Wednesday, 20 August 2014

The relationship with the EU

By David Crawley. This article first appeared in the spring 2014 edition of the RSGS's magazine, The Geographer. 

The current debate about how and when an independent Scotland might join the European Union as a full member – vital though that is – risks obscuring the extent and nature of Scotland’s current links with the rest of Europe, and the long-term importance of our European relationships whatever the outcome of the referendum. 

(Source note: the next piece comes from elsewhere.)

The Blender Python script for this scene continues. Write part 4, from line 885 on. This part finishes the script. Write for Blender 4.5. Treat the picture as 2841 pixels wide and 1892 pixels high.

Scotland has long had a strong relationship with Europe as part of the UK. We have played an active part in many sectors – notably farming and fisheries, but in many others which touch closely on Scottish interests, including environment, justice and home affairs, regional development, and the single market. Before devolution, Scottish Ministers and officials were routinely involved in EU Council meetings as part of the UK team negotiating on key issues like the Common Fisheries Policy, the regular Common Agricultural Policy discussions, the environment, food and animal health. After devolution, a set of formal agreements known as concordats between the UK and Scottish Governments have provided for continuing Scottish involvement, and Scotland has pursued its interests through its representation in Brussels, which has operated alongside the UK representation and which, unusually among EU regional representations, was allowed the huge advantage of full diplomatic status. 

We have developed links with many European regions and member states, and now have a strong reputation in Brussels built around Scottish culture and our core priorities of farming, fisheries, food and the environment. We have also been able to access substantial EU resources for regional and rural development. Also important, our links with non- members of the EU have depended on common interests – notably in the case of Norway, with whom we share common concerns in oil and fisheries, and a long cultural history. 

If Scotland votes for independence, the economic, social and cultural case for Scotland remaining within the EU as a full member looks unarguable. Access to the single European market, which is a major destination for Scotland’s exports and a major source of goods and services, would be central to future Scottish economic policy. Our place within Europe is a key factor in inward investment; we would remain a substantial beneficiary of European funding; and the flow of people and skills in both directions would create huge opportunities. I believe Scotland also understands the wider political case for the EU, and its record in cementing peace across the whole of Europe and in developing a European culture alongside existing national and regional cultures. For Scotland, there are no credible alternatives – the option of joining countries like Norway in the European Economic Area has few attractions, given that it involves most of the costs and responsibilities of EU membership without involvement in the decisions. 

Arguably Scotland has understood the value of its links with Europe better than other parts of the UK. The recorded view of the Scottish people is relatively positive, and it seems clear from polling that a substantial majority think Scotland should stay in the EU if it becomes independent. Yet European membership is no free ride. Scotland would have to move to a much more grown-up version of its European role. It would be one of the more prosperous member states of the expanded EU and would have to bear its share of responsibilities and costs. It would have to work hard at alliances and would need to recognise that small states tend to do best if they support European ideals and objectives. 

The road by which an independent Scotland would become a member of the EU faces awkward obstacles. It would require complex negotiation with all member states within the framework of the European Treaties: the EU is based on agreements between states, not peoples. It still seems likely that most other member states would welcome Scotland, but there are no guarantees and it is already clear that there would be opposition. This would require hard thinking about how far to press for similar opt-outs to those of the UK, or for special measures on the euro or fisheries. We are likely to be disappointed in the hope of quick and seamless entry, however strong we feel our case to be. If Scotland votes to stay in the UK, our European future will be tied to that of the wider UK, with the possibility of an in/out referendum during the next parliament. I would expect that, after much debate, the UK will vote to stay in the EU and that Scottish involvement will help to ensure that. If, on the other hand, Scotland were to vote for independence and the remainder of the UK were to vote to leave the EU, Scotland would be forced to make some very difficult choices. However much we wish to remain part of the EU, therefore, we can only look forward to a period of intense uncertainty.